Wojciech Kamiński: Chcieliśmy odzyskać dobry rytm
Na rozpoczęcie szóstej kolejki TBL radomska Rosa odniosła bardzo przekonujące zwycięstwo nad beniaminkiem z Lublina. Straciła tylko 50 punktów, na co zwrócił uwagę jej trener.
Pomimo tak wysokiego zwycięstwa (75:50), trener Rosy nie ukrywał, iż po załamaniu się gry w decydujących momentach poniedziałkowego starcia z PGE Turowem, pojawiła się niepewność co do psychicznego nastawienia zawodników do pojedynku z beniaminkiem. - Gratuluję dobrego rozpoczęcia rozgrywek drużynie Startu Lublin. Baliśmy się bardzo tego spotkania. Chcieliśmy, po tej nieudanej czwartej kwarcie w Zgorzelcu, odzyskać dobry rytm i chyba było widać trochę nerwowości w naszych zagraniach - przyznał "Kamyk".
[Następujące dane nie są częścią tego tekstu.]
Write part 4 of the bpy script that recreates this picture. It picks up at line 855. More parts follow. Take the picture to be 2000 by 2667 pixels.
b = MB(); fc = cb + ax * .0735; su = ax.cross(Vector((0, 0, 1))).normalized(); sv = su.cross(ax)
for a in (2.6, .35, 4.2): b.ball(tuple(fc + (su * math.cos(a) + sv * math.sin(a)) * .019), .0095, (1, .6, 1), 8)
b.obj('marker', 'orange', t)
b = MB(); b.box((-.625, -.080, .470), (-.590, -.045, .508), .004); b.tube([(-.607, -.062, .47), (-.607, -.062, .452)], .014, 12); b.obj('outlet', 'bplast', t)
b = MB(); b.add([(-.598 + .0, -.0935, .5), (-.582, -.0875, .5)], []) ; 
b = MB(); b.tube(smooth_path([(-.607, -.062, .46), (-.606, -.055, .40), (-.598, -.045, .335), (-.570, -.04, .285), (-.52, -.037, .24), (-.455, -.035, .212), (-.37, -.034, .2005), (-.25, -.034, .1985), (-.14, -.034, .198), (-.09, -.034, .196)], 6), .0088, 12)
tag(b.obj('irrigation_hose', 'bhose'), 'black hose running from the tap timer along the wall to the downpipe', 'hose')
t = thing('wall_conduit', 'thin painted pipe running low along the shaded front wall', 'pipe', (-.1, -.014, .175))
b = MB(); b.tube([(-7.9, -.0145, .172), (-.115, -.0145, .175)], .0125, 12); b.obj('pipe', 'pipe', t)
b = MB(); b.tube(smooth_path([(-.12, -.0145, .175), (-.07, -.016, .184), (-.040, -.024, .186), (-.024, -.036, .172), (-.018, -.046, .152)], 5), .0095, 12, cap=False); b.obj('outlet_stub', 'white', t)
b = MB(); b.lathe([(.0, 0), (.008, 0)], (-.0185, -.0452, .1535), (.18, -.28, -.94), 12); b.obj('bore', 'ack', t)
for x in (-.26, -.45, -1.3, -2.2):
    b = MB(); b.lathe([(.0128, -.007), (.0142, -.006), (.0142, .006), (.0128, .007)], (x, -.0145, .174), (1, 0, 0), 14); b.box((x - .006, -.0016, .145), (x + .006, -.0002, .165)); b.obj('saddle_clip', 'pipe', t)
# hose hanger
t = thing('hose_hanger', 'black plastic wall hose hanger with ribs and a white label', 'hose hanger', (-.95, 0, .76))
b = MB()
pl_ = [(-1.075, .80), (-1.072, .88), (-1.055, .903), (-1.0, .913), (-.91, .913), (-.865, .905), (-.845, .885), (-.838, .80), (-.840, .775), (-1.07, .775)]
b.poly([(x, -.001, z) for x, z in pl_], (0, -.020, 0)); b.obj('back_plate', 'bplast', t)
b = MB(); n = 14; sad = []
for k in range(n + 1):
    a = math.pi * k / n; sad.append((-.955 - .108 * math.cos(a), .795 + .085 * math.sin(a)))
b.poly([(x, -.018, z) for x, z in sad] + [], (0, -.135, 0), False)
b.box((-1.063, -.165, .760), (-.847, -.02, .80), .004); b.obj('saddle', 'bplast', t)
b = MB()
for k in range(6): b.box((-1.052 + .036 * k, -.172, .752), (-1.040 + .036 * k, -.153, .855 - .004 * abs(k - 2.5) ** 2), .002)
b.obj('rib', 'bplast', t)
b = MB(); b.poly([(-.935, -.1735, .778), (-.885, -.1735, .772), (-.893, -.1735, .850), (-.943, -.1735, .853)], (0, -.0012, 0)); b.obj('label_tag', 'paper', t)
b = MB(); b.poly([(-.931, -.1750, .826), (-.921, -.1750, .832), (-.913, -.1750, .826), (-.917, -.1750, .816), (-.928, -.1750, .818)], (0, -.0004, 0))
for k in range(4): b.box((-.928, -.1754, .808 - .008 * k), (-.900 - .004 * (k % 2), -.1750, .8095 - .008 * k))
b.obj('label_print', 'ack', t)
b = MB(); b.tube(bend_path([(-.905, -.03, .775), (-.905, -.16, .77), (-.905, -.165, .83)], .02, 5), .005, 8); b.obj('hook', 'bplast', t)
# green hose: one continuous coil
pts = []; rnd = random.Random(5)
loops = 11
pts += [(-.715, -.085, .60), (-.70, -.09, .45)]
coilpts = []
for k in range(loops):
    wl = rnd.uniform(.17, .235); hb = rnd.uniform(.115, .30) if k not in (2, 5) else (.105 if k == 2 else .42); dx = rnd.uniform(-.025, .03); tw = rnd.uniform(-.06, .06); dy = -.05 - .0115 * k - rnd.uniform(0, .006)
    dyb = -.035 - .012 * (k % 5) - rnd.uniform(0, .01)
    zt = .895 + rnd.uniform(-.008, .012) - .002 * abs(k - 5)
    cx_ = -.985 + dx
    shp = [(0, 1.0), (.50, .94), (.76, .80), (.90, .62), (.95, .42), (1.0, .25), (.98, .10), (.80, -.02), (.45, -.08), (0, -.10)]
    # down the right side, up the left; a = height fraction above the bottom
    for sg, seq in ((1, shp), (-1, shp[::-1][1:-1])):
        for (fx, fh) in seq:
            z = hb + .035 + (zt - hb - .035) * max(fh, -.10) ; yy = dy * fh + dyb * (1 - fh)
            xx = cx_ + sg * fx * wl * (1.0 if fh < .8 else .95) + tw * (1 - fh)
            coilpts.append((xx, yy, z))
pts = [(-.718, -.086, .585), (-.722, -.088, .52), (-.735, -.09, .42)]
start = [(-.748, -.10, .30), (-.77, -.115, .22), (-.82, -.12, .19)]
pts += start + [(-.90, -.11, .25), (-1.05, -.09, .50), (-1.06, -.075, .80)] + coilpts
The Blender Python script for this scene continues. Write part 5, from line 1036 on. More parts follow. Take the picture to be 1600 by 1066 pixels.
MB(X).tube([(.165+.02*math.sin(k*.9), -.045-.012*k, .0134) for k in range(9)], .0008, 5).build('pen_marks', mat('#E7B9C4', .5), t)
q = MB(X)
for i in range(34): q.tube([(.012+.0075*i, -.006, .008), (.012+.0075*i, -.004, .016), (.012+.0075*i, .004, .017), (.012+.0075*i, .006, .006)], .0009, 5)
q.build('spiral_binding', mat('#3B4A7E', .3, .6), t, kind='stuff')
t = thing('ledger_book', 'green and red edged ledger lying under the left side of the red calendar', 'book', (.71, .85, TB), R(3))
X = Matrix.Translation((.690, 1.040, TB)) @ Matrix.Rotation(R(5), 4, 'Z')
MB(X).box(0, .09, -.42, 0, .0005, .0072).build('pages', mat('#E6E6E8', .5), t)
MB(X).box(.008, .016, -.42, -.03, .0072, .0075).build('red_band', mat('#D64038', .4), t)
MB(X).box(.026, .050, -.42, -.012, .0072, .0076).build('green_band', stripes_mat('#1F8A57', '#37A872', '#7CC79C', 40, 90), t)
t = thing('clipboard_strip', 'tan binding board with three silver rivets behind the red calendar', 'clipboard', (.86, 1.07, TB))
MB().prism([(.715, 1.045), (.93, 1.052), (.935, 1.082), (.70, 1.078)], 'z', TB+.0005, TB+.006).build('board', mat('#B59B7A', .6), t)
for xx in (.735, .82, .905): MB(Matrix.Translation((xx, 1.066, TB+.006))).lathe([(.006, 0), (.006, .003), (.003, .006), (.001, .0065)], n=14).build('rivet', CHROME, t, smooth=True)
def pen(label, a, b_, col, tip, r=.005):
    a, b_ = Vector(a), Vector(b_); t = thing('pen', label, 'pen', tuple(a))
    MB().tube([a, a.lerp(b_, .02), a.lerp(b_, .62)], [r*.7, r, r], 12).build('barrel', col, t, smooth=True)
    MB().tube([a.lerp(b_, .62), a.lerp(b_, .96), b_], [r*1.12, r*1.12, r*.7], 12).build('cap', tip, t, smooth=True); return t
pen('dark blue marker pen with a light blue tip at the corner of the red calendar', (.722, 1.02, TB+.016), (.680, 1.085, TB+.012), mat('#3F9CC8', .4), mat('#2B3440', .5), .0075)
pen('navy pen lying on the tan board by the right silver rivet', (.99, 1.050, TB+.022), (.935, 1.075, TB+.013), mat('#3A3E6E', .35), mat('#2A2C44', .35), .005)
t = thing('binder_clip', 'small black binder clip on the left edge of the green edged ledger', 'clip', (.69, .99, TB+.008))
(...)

W piątkowy wieczór radomska ekipa straciła najmniej punktów spośród wszystkich klubów, które rozegrały swoje mecze w dotychczasowych sześciu kolejkach. - Jeszcze raz chciałbym podkreślić i pogratulować drużynie tej obrony, bo biliśmy się, walczyliśmy, to było widać, a atak przyszedł później - zaznaczył Kamiński.